Ankara’dan gelenler Bursa’yı bilmez, tanımaz! Hata üzerine hata yapıldı. Hadi, şehirle inatlaştınız, stadyumu Veledrom arazisine yaptınız, onu anladık! Peki Ali Osman Sönmez Devlet Hastanesi’ni neden stadın karşısına inşa ettiniz? Hiç mi arazi mi yoktu? (Başladılar ama bitiremediler bile, o da başka hikaye! Yazık değil mi Bursa’ya?)
Hiç aklınıza gelmiyor mu, o hastane de hizmete açıldıktan sonra, o bölgenin hali ne olacak?
Bursaspor lider olarak devam ederse (ki edecek), bu takım art arda şampiyonluklara koşarsa (ki koşacak), bu taraftar Bursa’daki her maçta başka rekor kıracak…
Ne tedbir alıyorsunuz, ne tedbir aldınız?

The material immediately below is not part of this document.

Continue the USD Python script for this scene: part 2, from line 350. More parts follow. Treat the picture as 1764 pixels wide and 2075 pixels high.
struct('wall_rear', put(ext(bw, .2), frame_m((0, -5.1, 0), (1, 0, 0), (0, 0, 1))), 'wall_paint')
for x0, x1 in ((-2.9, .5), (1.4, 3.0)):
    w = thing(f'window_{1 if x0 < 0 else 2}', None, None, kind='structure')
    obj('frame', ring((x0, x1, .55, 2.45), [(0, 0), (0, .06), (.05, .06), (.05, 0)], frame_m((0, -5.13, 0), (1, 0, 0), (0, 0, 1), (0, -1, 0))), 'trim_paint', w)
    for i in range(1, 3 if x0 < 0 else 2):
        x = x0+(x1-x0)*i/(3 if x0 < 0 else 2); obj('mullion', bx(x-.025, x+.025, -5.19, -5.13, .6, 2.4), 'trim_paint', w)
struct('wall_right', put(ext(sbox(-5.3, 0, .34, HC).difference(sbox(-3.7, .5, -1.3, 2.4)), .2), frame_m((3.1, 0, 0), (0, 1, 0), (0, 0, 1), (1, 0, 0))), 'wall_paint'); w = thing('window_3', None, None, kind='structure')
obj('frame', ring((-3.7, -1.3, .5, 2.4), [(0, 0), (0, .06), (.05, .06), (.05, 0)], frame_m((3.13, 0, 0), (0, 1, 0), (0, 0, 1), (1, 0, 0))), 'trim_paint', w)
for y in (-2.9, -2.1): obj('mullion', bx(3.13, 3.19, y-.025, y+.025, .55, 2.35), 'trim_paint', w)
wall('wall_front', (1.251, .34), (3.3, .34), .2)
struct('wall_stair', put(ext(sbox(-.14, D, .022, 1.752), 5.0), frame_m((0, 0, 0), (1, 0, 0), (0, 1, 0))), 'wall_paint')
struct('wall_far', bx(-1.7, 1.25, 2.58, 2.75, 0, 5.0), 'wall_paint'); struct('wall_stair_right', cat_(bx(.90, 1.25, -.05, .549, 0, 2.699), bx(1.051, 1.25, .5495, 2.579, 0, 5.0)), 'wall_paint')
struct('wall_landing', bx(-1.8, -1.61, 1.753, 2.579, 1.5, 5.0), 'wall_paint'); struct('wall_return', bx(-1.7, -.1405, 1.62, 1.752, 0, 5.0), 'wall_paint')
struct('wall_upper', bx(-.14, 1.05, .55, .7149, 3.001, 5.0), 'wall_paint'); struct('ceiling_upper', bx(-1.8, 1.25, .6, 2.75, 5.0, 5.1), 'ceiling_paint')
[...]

BU SORUNU ÇÖZECEK TEK KİŞİ, MUSTAFA BOZBEY
Bursaspor’a sahip çıkan hamleleriyle taraftarın gönlünde taht kuran Bursa Büyükşehir Belediye Başkanı Mustafa Bozbey’in bu noktada inisiyatif alması kaçınılmaz görünüyor.
100’ncü Yıl Atatürk Stadı’nın geçmişten kalan (varlığından da emin değilim ama) tahliye planları bu pazar günü test edilmiş, bir işe yaramadığı görülüp bir kez daha sınıfta kalmıştır. Hâlbuki bu tür kalabalık organizasyonların olduğu binalarda, yerleşim planı kadar tahliye planı da önemlidir. Bu stadın tahliyesi için plan-program yeniden yapılmalıdır. Stadı boşaltan yaya kalabalığın hangi yolları kullanarak nereye ulaşabileceği belirlenmelidir. Özellikle Doğu kapısı bölgesinden Acemler istasyon ve BUSKİ yönüne geçişler için uzmanlarca yeni çözümler üretilebilir. Çünkü Acemler-BUSKİ yönüne gitmeye çalışan yaya kalabalık stadyum önündeki caddeyi ne kadar çabuk boşaltırsa, araç trafiği akışı da o kadar çabuk normal seyrine dönebilir. Hele stadyumun karşısındaki dev hastane hizmete girmeden önce, bu iş süratle sonuçlanmalıdır. Bu işin hastası var, itfaiyesi var, ambulansı var, polis-güvenlik faaliyetleri var, lojistiği var, hastane orası, ihmale gelmez ki!
Geçmiş dönemden kalan AK Parti’nin bıraktığı enkazla ilgili benzer bir konu için şöyle demişti Mustafa Bozbey: “Geçmişte yapılan hataların acısını bugün çekiyoruz.”
Stadyum özelinde de durum tam olarak budur…
NOTLAR:
- Karşılaşmayı birlikte izlediğim Olay gazetesi yazarı İhsan Aydın‘ın da bu konuda önerileri var: Stadın tahliyesine çözüm üretilmeli.
- Karşılaşmayı 3 kuşak birarada izleyen meslektaşımız Cihat Özkan da stadyum çıkışındaki izdihamı ele aldı: Bursaspor iyi de bu stat ne olacak?
- Bu konu sanıyorum önümüzdeki günlerin önemli gündem maddelerinden biri olacak.